-- EXTRACTED ENTRIES start --

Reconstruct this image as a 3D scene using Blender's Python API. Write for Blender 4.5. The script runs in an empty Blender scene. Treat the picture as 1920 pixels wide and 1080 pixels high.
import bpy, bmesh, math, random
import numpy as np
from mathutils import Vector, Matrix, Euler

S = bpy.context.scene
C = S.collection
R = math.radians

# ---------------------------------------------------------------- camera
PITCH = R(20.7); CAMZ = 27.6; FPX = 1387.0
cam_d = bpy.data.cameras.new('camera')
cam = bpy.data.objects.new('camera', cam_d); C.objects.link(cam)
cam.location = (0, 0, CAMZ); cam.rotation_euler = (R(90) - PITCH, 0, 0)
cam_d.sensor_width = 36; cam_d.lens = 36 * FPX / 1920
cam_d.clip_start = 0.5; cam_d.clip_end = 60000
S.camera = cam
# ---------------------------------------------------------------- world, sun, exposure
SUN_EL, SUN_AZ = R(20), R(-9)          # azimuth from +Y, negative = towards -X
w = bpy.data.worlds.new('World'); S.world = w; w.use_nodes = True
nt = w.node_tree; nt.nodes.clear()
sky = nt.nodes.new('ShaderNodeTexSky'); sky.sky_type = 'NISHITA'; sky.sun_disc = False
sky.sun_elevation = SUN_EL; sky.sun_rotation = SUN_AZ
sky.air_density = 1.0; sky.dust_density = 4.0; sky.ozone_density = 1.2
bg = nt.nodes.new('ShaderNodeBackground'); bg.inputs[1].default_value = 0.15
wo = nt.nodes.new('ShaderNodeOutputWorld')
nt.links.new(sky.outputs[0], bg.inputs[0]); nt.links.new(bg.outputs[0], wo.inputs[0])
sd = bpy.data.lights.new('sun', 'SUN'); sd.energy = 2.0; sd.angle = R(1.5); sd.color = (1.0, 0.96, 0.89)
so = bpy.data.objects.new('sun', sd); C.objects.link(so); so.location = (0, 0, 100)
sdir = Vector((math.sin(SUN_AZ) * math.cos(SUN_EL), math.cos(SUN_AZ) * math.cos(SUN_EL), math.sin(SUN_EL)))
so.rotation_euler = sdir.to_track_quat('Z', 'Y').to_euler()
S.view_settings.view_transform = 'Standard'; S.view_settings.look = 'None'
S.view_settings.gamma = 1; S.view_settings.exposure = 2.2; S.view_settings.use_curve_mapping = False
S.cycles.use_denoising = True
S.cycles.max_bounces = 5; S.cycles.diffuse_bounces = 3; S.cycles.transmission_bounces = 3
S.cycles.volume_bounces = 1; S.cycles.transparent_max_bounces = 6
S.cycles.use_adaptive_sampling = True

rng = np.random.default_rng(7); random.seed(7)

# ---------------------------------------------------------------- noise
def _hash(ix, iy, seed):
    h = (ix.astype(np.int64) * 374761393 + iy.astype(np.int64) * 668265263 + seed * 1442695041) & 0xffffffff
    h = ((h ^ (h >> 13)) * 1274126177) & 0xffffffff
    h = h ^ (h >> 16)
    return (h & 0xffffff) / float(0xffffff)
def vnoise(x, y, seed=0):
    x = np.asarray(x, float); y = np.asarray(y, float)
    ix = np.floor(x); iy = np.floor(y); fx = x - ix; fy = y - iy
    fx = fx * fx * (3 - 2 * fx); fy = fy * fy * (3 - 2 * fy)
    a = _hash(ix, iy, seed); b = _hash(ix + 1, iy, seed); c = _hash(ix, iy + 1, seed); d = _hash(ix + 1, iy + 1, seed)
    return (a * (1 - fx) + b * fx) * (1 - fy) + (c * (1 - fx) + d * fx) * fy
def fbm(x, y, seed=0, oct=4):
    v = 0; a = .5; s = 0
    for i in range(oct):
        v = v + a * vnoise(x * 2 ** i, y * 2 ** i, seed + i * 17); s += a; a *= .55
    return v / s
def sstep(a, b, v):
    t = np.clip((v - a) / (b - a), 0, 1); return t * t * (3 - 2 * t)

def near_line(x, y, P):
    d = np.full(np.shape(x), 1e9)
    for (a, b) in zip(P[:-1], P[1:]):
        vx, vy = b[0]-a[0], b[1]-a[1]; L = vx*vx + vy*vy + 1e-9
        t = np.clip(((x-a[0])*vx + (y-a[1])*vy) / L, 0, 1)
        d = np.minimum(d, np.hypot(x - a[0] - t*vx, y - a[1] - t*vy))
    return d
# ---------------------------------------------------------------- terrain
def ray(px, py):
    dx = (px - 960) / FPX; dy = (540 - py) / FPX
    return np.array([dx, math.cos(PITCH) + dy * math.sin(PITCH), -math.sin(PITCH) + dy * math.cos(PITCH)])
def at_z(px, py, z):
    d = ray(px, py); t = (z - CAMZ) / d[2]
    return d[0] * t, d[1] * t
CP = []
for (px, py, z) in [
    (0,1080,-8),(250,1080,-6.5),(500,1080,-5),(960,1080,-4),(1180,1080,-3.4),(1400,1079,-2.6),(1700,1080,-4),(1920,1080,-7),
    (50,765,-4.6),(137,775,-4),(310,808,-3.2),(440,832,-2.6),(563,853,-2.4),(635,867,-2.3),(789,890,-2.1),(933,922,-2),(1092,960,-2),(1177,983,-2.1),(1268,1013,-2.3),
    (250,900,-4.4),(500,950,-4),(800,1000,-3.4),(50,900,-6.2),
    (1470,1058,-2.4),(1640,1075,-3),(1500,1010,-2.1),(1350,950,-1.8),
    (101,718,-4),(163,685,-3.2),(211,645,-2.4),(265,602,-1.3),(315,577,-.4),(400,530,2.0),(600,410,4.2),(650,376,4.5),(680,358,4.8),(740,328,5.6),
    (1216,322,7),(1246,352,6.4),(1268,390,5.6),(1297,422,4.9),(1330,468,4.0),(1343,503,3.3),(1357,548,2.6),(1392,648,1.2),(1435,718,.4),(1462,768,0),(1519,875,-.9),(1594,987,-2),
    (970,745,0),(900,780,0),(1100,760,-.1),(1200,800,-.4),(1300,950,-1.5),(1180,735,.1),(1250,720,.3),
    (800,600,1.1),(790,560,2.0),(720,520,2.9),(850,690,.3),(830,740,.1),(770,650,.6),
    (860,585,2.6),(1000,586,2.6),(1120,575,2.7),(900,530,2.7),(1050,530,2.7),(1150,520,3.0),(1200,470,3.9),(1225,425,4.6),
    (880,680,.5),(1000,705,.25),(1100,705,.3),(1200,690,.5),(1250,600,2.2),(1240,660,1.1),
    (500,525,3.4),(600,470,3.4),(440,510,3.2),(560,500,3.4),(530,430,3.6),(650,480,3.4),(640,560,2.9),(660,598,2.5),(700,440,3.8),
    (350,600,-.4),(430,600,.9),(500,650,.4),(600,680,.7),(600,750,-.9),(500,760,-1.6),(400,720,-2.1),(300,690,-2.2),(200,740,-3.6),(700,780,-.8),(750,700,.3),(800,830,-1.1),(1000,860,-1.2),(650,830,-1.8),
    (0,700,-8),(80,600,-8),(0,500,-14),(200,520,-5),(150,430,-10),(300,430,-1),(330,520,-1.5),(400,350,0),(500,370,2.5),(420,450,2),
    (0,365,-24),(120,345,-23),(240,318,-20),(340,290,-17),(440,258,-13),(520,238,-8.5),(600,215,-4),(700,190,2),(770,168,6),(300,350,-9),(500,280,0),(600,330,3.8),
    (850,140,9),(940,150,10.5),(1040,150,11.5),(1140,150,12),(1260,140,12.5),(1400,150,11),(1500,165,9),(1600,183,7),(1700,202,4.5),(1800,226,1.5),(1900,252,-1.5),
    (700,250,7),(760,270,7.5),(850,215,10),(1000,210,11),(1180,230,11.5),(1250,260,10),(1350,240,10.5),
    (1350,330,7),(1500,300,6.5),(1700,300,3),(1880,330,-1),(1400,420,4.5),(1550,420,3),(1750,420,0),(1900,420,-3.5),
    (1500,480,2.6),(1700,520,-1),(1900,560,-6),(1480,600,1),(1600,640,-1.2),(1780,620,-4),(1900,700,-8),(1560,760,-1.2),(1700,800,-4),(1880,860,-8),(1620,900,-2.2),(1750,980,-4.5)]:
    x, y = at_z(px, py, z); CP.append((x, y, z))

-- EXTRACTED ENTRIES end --
-- EXTRACTED ENTRIES start --

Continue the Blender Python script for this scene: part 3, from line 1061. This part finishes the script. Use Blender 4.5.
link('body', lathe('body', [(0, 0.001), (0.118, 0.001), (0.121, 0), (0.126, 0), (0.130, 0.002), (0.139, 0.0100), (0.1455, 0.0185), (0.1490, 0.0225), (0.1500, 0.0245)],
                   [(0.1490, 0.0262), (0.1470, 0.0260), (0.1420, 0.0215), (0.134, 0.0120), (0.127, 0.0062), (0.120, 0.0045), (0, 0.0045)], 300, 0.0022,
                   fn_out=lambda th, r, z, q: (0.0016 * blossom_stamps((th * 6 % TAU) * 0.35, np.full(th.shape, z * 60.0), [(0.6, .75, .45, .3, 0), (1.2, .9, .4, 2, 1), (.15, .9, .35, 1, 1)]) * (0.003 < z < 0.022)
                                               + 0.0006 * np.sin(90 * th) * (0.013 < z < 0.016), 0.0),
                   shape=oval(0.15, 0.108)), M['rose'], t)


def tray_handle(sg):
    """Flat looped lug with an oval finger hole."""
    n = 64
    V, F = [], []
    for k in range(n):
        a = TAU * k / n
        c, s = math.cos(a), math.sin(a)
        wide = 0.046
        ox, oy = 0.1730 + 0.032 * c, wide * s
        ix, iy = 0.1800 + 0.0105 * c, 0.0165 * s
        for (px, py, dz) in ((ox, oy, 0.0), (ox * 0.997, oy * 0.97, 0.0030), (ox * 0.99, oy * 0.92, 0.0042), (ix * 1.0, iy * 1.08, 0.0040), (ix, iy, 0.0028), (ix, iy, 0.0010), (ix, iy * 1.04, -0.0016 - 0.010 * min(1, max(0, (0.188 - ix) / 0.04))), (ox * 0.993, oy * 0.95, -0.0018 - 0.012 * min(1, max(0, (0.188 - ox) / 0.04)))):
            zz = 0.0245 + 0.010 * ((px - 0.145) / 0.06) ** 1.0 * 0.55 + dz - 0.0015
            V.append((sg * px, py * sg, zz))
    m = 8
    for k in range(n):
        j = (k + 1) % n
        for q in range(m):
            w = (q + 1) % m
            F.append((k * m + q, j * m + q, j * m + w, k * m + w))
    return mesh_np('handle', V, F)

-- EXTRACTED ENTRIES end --

§ CHALLENGE
The first line to be transcribed is the one containing "Continue the Blender", and the last is the one containing "return mesh_np('handle', V, F)". Transcribe exactly those lines and nothing else.

§ SOLUTION
Continue the Blender Python script for this scene: part 3, from line 1061. This part finishes the script. Use Blender 4.5.
link('body', lathe('body', [(0, 0.001), (0.118, 0.001), (0.121, 0), (0.126, 0), (0.130, 0.002), (0.139, 0.0100), (0.1455, 0.0185), (0.1490, 0.0225), (0.1500, 0.0245)],
                   [(0.1490, 0.0262), (0.1470, 0.0260), (0.1420, 0.0215), (0.134, 0.0120), (0.127, 0.0062), (0.120, 0.0045), (0, 0.0045)], 300, 0.0022,
                   fn_out=lambda th, r, z, q: (0.0016 * blossom_stamps((th * 6 % TAU) * 0.35, np.full(th.shape, z * 60.0), [(0.6, .75, .45, .3, 0), (1.2, .9, .4, 2, 1), (.15, .9, .35, 1, 1)]) * (0.003 < z < 0.022)
                                               + 0.0006 * np.sin(90 * th) * (0.013 < z < 0.016), 0.0),
                   shape=oval(0.15, 0.108)), M['rose'], t)


def tray_handle(sg):
    """Flat looped lug with an oval finger hole."""
    n = 64
    V, F = [], []
    for k in range(n):
        a = TAU * k / n
        c, s = math.cos(a), math.sin(a)
        wide = 0.046
        ox, oy = 0.1730 + 0.032 * c, wide * s
        ix, iy = 0.1800 + 0.0105 * c, 0.0165 * s
        for (px, py, dz) in ((ox, oy, 0.0), (ox * 0.997, oy * 0.97, 0.0030), (ox * 0.99, oy * 0.92, 0.0042), (ix * 1.0, iy * 1.08, 0.0040), (ix, iy, 0.0028), (ix, iy, 0.0010), (ix, iy * 1.04, -0.0016 - 0.010 * min(1, max(0, (0.188 - ix) / 0.04))), (ox * 0.993, oy * 0.95, -0.0018 - 0.012 * min(1, max(0, (0.188 - ox) / 0.04)))):
            zz = 0.0245 + 0.010 * ((px - 0.145) / 0.06) ** 1.0 * 0.55 + dz - 0.0015
            V.append((sg * px, py * sg, zz))
    m = 8
    for k in range(n):
        j = (k + 1) % n
        for q in range(m):
            w = (q + 1) % m
            F.append((k * m + q, j * m + q, j * m + w, k * m + w))
    return mesh_np('handle', V, F)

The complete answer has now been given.